Pour sa première visite au Bénin, Anastasie Badet s’estime chanceuse d’avoir pu assister aux côtés de milliers d’autres spectateurs à la première édition du festival de masques de Porto-Novo, la capitale du Bénin.
«Ç’a été magnifique. C’était très beau, haut en couleurs», dit cette touriste venue de France avec ses enfants découvrir un pan de la culture béninoise, en particulier le vaudou. Le culte vaudou est basé sur les forces de la nature et le lien avec les ancêtres, dont les représentations peuvent être des objets ou des éléments naturels. A quelques mètres de Mme Badet, Séverin Alodé, 43 ans, un dignitaire vaudou, un pagne noué à la taille et des perles au cou, explique qu’il n’a «jamais vu une telle effervescence. C’est une première». «J’en suis très ému. J’ai vu des masques que je n’avais jamais eu la chance de croiser avant», ajoute-t-il.
Le festival des masques de Porto-Novo, qui s’est tenu sur trois jours, du 2 au 4 août, a été créé à l'initiative du gouvernement béninois et la municipalité, pour remplacer le festival international de Porto-Novo, événement culturel organisé habituellement en janvier. Des dizaines de personnes portant différents masques venus de tout le pays ont défilé. D'autres masques originaires du Togo et du Burkina Faso ont également été exposés sur l›avenue principale de la ville. Les principales pièces du festival, les masques «Gonouko», de tailles variées et pouvant aller jusqu’à 15 mètres de haut, ont paradé à plusieurs reprises. Ces masques rares du Bénin et uniquement disponibles à Porto-Novo, se distinguent par leur forme mince et allongée, pouvant se ramollir très facilement.
Valoriser la culture
Au rythme des tambours et instruments traditionnels, le boulevard lagunaire s’est transformé en un vaste espace animé où certaines personnes portant des masques ont réalisé des acrobaties sous le regard admiratif du public et de responsables gouvernementaux. Avant le festival, des sacrifices et cérémonies rituelles se sont tenus loin des regards non-initiés. «On a diverses variétés avec des fonctions allant de la résolution des problèmes sociaux, à la résolution de ceux liés à l’infertilité», affirme Balè Atchadé, un autre dignitaire vaudou de 65 ans, tenant un petit bâton à la main, symbole de pouvoir.
«La ville de Porto-Novo se distingue désormais, car nous avons un événement qui la met en lumière avec ce genre culturel qui nous a manqué jusque-là», a indiqué Charlemagne Yankoty, maire de la capitale. Selon lui, «le festival des masques vient rehausser la culture béninoise, et révéler toute sa valeur au plan patrimonial et culturel». Le Guèlèdè, patrimoine mondial de l’Unesco, mais aussi les Bourian, les Assassa, les échassiers juchés sur des piquets, les veilleurs de nuit communément appelés Zangbéto, le Kaléta... les masques étaient nombreux à nourrir le spectacle. Même le Hounvè, reconnu comme un masque difficile à obtenir, a eu droit à son passage.

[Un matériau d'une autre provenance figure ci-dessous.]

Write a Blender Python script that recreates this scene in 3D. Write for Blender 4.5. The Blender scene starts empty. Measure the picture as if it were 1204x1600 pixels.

«Ce masque n’est pas vaudou pour tout le monde. Mais il l’est uniquement pour les Setto. Si vous n’êtes pas de cette ethnie, vous ne pourriez être adeptes», explique Adanklounon Ado Setondji, 51 ans, dignitaire vaudou. «Nos parents savaient bien cacher le Hounvè, mais comme nous autres sommes dans la logique de la valorisation, nous devons sortir les masques et les montrer au public», confie-t-il.
Mahougnon Kakpo, 59 ans, président du comité national des rites vaudou soutient que la parade a valorisé des masques profanes, mais également sacrés. «Le masque est un élément de l’identité de tout peuple et existe dans toutes les civilisations», indique l’enseignant à l’université et ex-ministre des Enseignements secondaires béninois. Il faut y voir «la beauté de notre culture et notre richesse», souligne Ayaba Collete Dossou, une reine traditionnelle locale. «En plus de faire découvrir ces masques au public, nous suscitons des vocations», lance ce membre du comité national des rites vaudou. Fréderica Nzamba, touriste trentenaire originaire du Bénin, y séjourne pour «mieux découvrir et comprendre sa culture» après 16 ans de vie hors du pays. Ce festival était pour elle «une aubaine et une fierté».